■ Given data ■
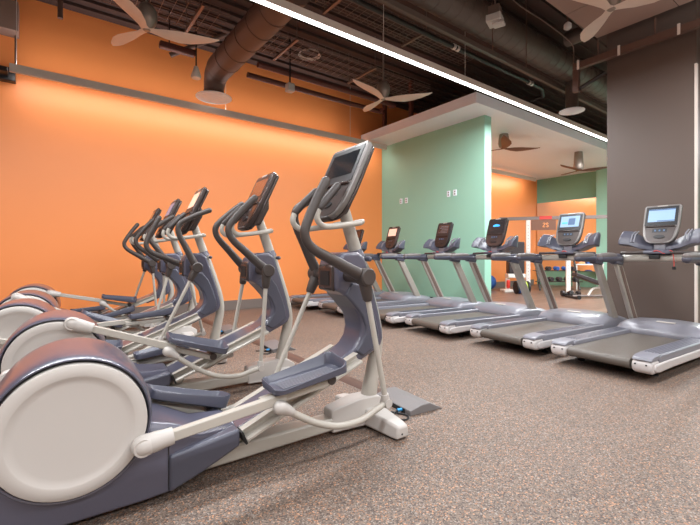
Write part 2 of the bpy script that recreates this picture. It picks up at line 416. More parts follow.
obj('rod', cyl(B(), (1.95, 6.75, 4.15), (1.95, 6.75, CZ), .012, seg=6), 'darkpipe', t)
tag(obj('duct_fitting', box(B(), 1.45, 2.0, 6.93, 7.05, 4.42, 4.52), 'redpipe', bevel=.02), 'small dark red box duct left of the brown round duct', 'duct')
obj('hanger_rod', cyl(B(), (1.6, 7.0, 4.52), (1.6, 7.0, CZ), .01, seg=6), 'darkpipe', bpy.data.objects['duct_fitting'])
# box device upper right
t = empty('ceiling_sensor', (4.58, 3.03, 4.02), R(20), 'white box sensor hung in front of the large spiral duct', 'sensor')
obj('sensor_body', box(B(), -.10, .10, -.09, .09, .04, .13), 'offwhite', t, bevel=.01)
obj('junction_box', box(B(), -.07, .07, -.07, .07, .135, .25), 'tray', t, bevel=.005)
obj('lens', box(B(), -.06, .06, -.12, .02, .0, .038), 'offwhite', t, bevel=.012)
obj('rod', cyl(B(), (0, 0, .25), (0, 0, 1.08), .012, seg=8), 'tray', t)
tag(obj('flexible_conduit', tube(B(), [(4.3, 3.1, 4.85), (5.11, 3.1, 4.6), (5.8, 3.02, 4.5), (6.4, 2.98, 4.42), (6.6, 2.98, 4.35), (6.62, 2.99, 4.1)], .008, 8, 8), 'tray'), 'pale flexible conduit sagging left of the brown column', 'conduit')
t = tag(obj('fire_sprinkler', cyl(B(), (5.72, 2.66, 4.3), (5.72, 2.66, CZ), .012, seg=8), 'duct'), 'small white ceiling device between conduit and suspended panel', 'sprinkler')
obj('sprinkler_head', lathe_z(B(), [(.025, 4.2), (.05, 4.22), (.05, 4.27), (.02, 4.3)], 5.72, 2.66, 14), 'offwhite', t)
# strut in front of the column
t = tag(obj('steel_strut', box(B(), 6.5, 6.58, .2, 2.95, 3.96, 4.06), 'duct', bevel=.006), 'brown steel strut crossing in front of top of the brown column', 'strut')
obj('strut_drop', box(B(), 6.5, 6.58, 2.87, 2.95, 3.62, 3.955), 'duct', t)
b = B(); 
for y in (1.9, 2.6): cyl(b, (6.54, y, 4.06), (6.54, y, CZ if False else 4.3), .012, seg=8)
obj('strut_rod', b, 'duct', t)
for y in (1.62, 2.3, 2.85): obj('strut_clamp', box(B(), 6.485, 6.499, y, y + .03, 3.94, 4.08), 'fixture', t)
obj('brace', cyl(B(), (6.54, 2.86, 3.66), (6.72, 2.58, 3.85), .03, seg=8), 'darkpipe', t)
for i, (x, y, z, lb) in enumerate(((5.05, 3.38, 4.3, 'left one of two thin rods in front of the large spiral duct'), (5.9, 3.36, 4.3, 'right one of two thin rods in front of the large spiral duct'))):
    drop(x, y, z - .3, CZ, .008, 'duct', lb)
# steel posts over the white ceiling slab
for i, (y, lb) in enumerate(((7.4, 'dark vertical strut above white ceiling edge, left one'), (6.5, 'dark vertical strut above white ceiling edge, right one'))):
    tag(obj('hanger_strut', box(B(), 6.6, 6.68, y, y + .08, 4.131, CZ), 'redpipe'), lb, 'strut')

# ------------------------------------------------------------ ceiling fans
def fan(x, y, z, rot, r, top, blade, hub, label, hubstyle=0):
    t = empty('ceiling_fan', (x, y, z), rot, label, 'ceiling fan')
    b = B()
    if hubstyle: lathe_z(b, [(.04, .0), (.11, .04), (.13, .12), (.12, .2), (.10, top - z)], 0, 0, 24)
    else: lathe_z(b, [(.03, -.02), (.075, .02), (.11, .09), (.125, .16), (.115, .23), (.07, .30), (.03, .32)], 0, 0, 24)
    obj('motor', b, hub, t)
    if not hubstyle: obj('downrod', cyl(B(), (0, 0, .31), (0, 0, top - z), .018, seg=10), hub, t)
    for k in range(3):
        a = R(120 * k); ca, sa = math.cos(a), math.sin(a); secs = []
        for s_, wd, dz, tw, off in ((.02, .05, .0, 0, 0), (.12, .055, .0, 12, .005), (.25, .085, .004, 14, .02), (.45, .115, .01, 12, .03), (.62, .11, .018, 9, .02), (.8, .08, .03, 6, -.01), (.93, .045, .045, 3, -.03), (1.0, .012, .06, 0, -.045)):
            ring = []; tw *= -.9
            for q in range(8):
                th = 2 * PI * q / 8; cc, ss = math.cos(th) * wd, math.sin(th) * .009
                yy = off + cc * math.cos(R(tw)) - ss * math.sin(R(tw)); zz = dz + cc * math.sin(R(tw)) + ss * math.cos(R(tw))
                ring.append((s_ * r * ca - yy * sa, s_ * r * sa + yy * ca, zz))
            secs.append(ring)
        obj('blade', loft(B(), secs), blade, t)
    return t
fan(1.0, 5.52, 3.9, R(-9), .86, CZ, 'fan', 'fan_metal', 'pale three-bladed ceiling fan at upper left over the trainers')
fan(4.83, 5.45, 3.9, R(-43), .86, CZ, 'fan', 'fan_metal', 'pale three-bladed ceiling fan left of the white ceiling edge')
fan(5.12, 1.9, 3.9, R(44.5), .84, 4.3, 'fan', 'fan_metal', 'pale three-bladed ceiling fan under the suspended panel at upper right')
fan(8.58, 5.44, 3.60, R(-25), .92, 3.93, 'fan_dark', 'fan_metal', 'brown-bladed ceiling fan next to the green wall, under white ceiling', 1)
fan(11.7, 5.15, 3.42, R(58), .85, 3.93, 'fan_dark', 'fan_metal', 'brown-bladed ceiling fan nearest the brown column, under white ceiling', 1)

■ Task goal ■
Do not include the images; transcribe the rest of the listing exactly.

■ Worked solution ■
Write part 2 of the bpy script that recreates this picture. It picks up at line 416. More parts follow.
obj('rod', cyl(B(), (1.95, 6.75, 4.15), (1.95, 6.75, CZ), .012, seg=6), 'darkpipe', t)
tag(obj('duct_fitting', box(B(), 1.45, 2.0, 6.93, 7.05, 4.42, 4.52), 'redpipe', bevel=.02), 'small dark red box duct left of the brown round duct', 'duct')
obj('hanger_rod', cyl(B(), (1.6, 7.0, 4.52), (1.6, 7.0, CZ), .01, seg=6), 'darkpipe', bpy.data.objects['duct_fitting'])
# box device upper right
t = empty('ceiling_sensor', (4.58, 3.03, 4.02), R(20), 'white box sensor hung in front of the large spiral duct', 'sensor')
obj('sensor_body', box(B(), -.10, .10, -.09, .09, .04, .13), 'offwhite', t, bevel=.01)
obj('junction_box', box(B(), -.07, .07, -.07, .07, .135, .25), 'tray', t, bevel=.005)
obj('lens', box(B(), -.06, .06, -.12, .02, .0, .038), 'offwhite', t, bevel=.012)
obj('rod', cyl(B(), (0, 0, .25), (0, 0, 1.08), .012, seg=8), 'tray', t)
tag(obj('flexible_conduit', tube(B(), [(4.3, 3.1, 4.85), (5.11, 3.1, 4.6), (5.8, 3.02, 4.5), (6.4, 2.98, 4.42), (6.6, 2.98, 4.35), (6.62, 2.99, 4.1)], .008, 8, 8), 'tray'), 'pale flexible conduit sagging left of the brown column', 'conduit')
t = tag(obj('fire_sprinkler', cyl(B(), (5.72, 2.66, 4.3), (5.72, 2.66, CZ), .012, seg=8), 'duct'), 'small white ceiling device between conduit and suspended panel', 'sprinkler')
obj('sprinkler_head', lathe_z(B(), [(.025, 4.2), (.05, 4.22), (.05, 4.27), (.02, 4.3)], 5.72, 2.66, 14), 'offwhite', t)
# strut in front of the column
t = tag(obj('steel_strut', box(B(), 6.5, 6.58, .2, 2.95, 3.96, 4.06), 'duct', bevel=.006), 'brown steel strut crossing in front of top of the brown column', 'strut')
obj('strut_drop', box(B(), 6.5, 6.58, 2.87, 2.95, 3.62, 3.955), 'duct', t)
b = B(); 
for y in (1.9, 2.6): cyl(b, (6.54, y, 4.06), (6.54, y, CZ if False else 4.3), .012, seg=8)
obj('strut_rod', b, 'duct', t)
for y in (1.62, 2.3, 2.85): obj('strut_clamp', box(B(), 6.485, 6.499, y, y + .03, 3.94, 4.08), 'fixture', t)
obj('brace', cyl(B(), (6.54, 2.86, 3.66), (6.72, 2.58, 3.85), .03, seg=8), 'darkpipe', t)
for i, (x, y, z, lb) in enumerate(((5.05, 3.38, 4.3, 'left one of two thin rods in front of the large spiral duct'), (5.9, 3.36, 4.3, 'right one of two thin rods in front of the large spiral duct'))):
    drop(x, y, z - .3, CZ, .008, 'duct', lb)
# steel posts over the white ceiling slab
for i, (y, lb) in enumerate(((7.4, 'dark vertical strut above white ceiling edge, left one'), (6.5, 'dark vertical strut above white ceiling edge, right one'))):
    tag(obj('hanger_strut', box(B(), 6.6, 6.68, y, y + .08, 4.131, CZ), 'redpipe'), lb, 'strut')

# ------------------------------------------------------------ ceiling fans
def fan(x, y, z, rot, r, top, blade, hub, label, hubstyle=0):
    t = empty('ceiling_fan', (x, y, z), rot, label, 'ceiling fan')
    b = B()
    if hubstyle: lathe_z(b, [(.04, .0), (.11, .04), (.13, .12), (.12, .2), (.10, top - z)], 0, 0, 24)
    else: lathe_z(b, [(.03, -.02), (.075, .02), (.11, .09), (.125, .16), (.115, .23), (.07, .30), (.03, .32)], 0, 0, 24)
    obj('motor', b, hub, t)
    if not hubstyle: obj('downrod', cyl(B(), (0, 0, .31), (0, 0, top - z), .018, seg=10), hub, t)
    for k in range(3):
        a = R(120 * k); ca, sa = math.cos(a), math.sin(a); secs = []
        for s_, wd, dz, tw, off in ((.02, .05, .0, 0, 0), (.12, .055, .0, 12, .005), (.25, .085, .004, 14, .02), (.45, .115, .01, 12, .03), (.62, .11, .018, 9, .02), (.8, .08, .03, 6, -.01), (.93, .045, .045, 3, -.03), (1.0, .012, .06, 0, -.045)):
            ring = []; tw *= -.9
            for q in range(8):
                th = 2 * PI * q / 8; cc, ss = math.cos(th) * wd, math.sin(th) * .009
                yy = off + cc * math.cos(R(tw)) - ss * math.sin(R(tw)); zz = dz + cc * math.sin(R(tw)) + ss * math.cos(R(tw))
                ring.append((s_ * r * ca - yy * sa, s_ * r * sa + yy * ca, zz))
            secs.append(ring)
        obj('blade', loft(B(), secs), blade, t)
    return t
fan(1.0, 5.52, 3.9, R(-9), .86, CZ, 'fan', 'fan_metal', 'pale three-bladed ceiling fan at upper left over the trainers')
fan(4.83, 5.45, 3.9, R(-43), .86, CZ, 'fan', 'fan_metal', 'pale three-bladed ceiling fan left of the white ceiling edge')
fan(5.12, 1.9, 3.9, R(44.5), .84, 4.3, 'fan', 'fan_metal', 'pale three-bladed ceiling fan under the suspended panel at upper right')
fan(8.58, 5.44, 3.60, R(-25), .92, 3.93, 'fan_dark', 'fan_metal', 'brown-bladed ceiling fan next to the green wall, under white ceiling', 1)
fan(11.7, 5.15, 3.42, R(58), .85, 3.93, 'fan_dark', 'fan_metal', 'brown-bladed ceiling fan nearest the brown column, under white ceiling', 1)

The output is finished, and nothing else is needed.